Short task
Please quote exactly the opening lines of the data, from the first line to the one where "RNG = np.random.default_rng(11)" appears.

Stored data

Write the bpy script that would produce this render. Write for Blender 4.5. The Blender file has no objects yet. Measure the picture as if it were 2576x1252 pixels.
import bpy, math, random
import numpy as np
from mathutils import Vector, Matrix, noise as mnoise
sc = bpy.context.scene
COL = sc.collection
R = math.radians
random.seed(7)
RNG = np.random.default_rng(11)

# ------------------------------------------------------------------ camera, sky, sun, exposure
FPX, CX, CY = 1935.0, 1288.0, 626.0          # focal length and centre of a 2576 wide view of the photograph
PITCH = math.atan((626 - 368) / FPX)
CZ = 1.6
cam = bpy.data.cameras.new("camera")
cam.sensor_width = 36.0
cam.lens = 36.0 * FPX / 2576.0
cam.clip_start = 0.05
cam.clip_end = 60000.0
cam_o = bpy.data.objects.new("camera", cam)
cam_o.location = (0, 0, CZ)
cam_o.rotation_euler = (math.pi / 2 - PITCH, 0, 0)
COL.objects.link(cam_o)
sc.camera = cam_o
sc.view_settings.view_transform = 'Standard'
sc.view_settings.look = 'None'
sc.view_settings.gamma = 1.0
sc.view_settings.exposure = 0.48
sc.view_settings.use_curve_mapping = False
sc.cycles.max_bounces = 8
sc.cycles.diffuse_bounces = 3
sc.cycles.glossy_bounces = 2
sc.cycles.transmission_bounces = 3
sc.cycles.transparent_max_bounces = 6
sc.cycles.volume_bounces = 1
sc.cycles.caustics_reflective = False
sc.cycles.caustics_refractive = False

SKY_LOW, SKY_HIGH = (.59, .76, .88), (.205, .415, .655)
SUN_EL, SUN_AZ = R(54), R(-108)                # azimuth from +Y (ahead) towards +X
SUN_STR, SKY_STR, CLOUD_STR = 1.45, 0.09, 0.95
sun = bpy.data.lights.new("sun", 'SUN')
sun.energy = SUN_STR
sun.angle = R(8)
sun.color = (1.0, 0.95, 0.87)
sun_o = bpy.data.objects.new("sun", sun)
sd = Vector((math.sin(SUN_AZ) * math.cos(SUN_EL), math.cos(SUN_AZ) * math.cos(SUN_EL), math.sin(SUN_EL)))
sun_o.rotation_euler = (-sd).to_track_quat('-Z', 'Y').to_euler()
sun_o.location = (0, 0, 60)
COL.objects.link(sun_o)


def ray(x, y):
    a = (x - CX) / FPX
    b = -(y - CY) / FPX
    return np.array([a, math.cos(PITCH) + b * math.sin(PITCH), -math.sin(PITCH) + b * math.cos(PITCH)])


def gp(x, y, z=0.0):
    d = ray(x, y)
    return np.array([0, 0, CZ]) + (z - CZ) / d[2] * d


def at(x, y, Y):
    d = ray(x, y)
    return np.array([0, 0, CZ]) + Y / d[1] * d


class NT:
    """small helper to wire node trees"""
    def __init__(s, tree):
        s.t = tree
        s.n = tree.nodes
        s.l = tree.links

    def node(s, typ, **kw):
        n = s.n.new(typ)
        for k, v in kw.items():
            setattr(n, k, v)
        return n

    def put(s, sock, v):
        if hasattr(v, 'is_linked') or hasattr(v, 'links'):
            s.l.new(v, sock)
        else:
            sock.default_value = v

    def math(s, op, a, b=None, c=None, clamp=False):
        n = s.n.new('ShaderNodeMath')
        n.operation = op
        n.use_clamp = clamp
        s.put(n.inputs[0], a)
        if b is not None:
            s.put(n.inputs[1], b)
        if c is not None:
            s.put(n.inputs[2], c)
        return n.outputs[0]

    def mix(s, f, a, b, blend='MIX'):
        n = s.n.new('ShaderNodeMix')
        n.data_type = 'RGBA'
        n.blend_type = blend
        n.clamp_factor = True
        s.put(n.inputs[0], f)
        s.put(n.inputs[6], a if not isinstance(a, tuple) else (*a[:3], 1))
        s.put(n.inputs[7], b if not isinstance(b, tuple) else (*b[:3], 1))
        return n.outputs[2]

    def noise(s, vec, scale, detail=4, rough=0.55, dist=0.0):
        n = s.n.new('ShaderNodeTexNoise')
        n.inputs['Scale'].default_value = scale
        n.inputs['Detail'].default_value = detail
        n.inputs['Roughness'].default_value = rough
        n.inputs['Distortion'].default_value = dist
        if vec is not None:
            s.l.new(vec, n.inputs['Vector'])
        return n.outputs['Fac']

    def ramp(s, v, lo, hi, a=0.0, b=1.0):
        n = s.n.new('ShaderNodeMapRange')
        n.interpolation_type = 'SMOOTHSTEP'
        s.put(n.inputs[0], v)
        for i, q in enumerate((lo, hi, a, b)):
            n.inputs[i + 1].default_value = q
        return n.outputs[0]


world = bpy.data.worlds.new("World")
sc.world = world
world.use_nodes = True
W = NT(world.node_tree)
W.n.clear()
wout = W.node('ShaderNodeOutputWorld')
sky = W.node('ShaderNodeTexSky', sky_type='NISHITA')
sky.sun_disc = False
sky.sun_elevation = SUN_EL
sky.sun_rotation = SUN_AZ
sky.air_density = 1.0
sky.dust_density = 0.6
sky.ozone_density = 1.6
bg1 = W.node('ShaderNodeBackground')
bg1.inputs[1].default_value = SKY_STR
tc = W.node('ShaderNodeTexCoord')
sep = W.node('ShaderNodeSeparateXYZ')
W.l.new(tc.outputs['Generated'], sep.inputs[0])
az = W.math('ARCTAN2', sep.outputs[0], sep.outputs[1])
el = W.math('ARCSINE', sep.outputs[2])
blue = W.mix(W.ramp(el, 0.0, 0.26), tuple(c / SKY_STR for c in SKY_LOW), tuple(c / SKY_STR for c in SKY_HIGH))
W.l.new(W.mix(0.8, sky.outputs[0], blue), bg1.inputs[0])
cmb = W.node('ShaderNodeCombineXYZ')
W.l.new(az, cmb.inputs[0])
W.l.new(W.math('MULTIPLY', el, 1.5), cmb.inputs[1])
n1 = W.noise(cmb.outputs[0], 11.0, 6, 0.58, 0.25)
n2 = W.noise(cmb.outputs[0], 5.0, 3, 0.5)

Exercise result
Write the bpy script that would produce this render. Write for Blender 4.5. The Blender file has no objects yet. Measure the picture as if it were 2576x1252 pixels.
import bpy, math, random
import numpy as np
from mathutils import Vector, Matrix, noise as mnoise
sc = bpy.context.scene
COL = sc.collection
R = math.radians
random.seed(7)
RNG = np.random.default_rng(11)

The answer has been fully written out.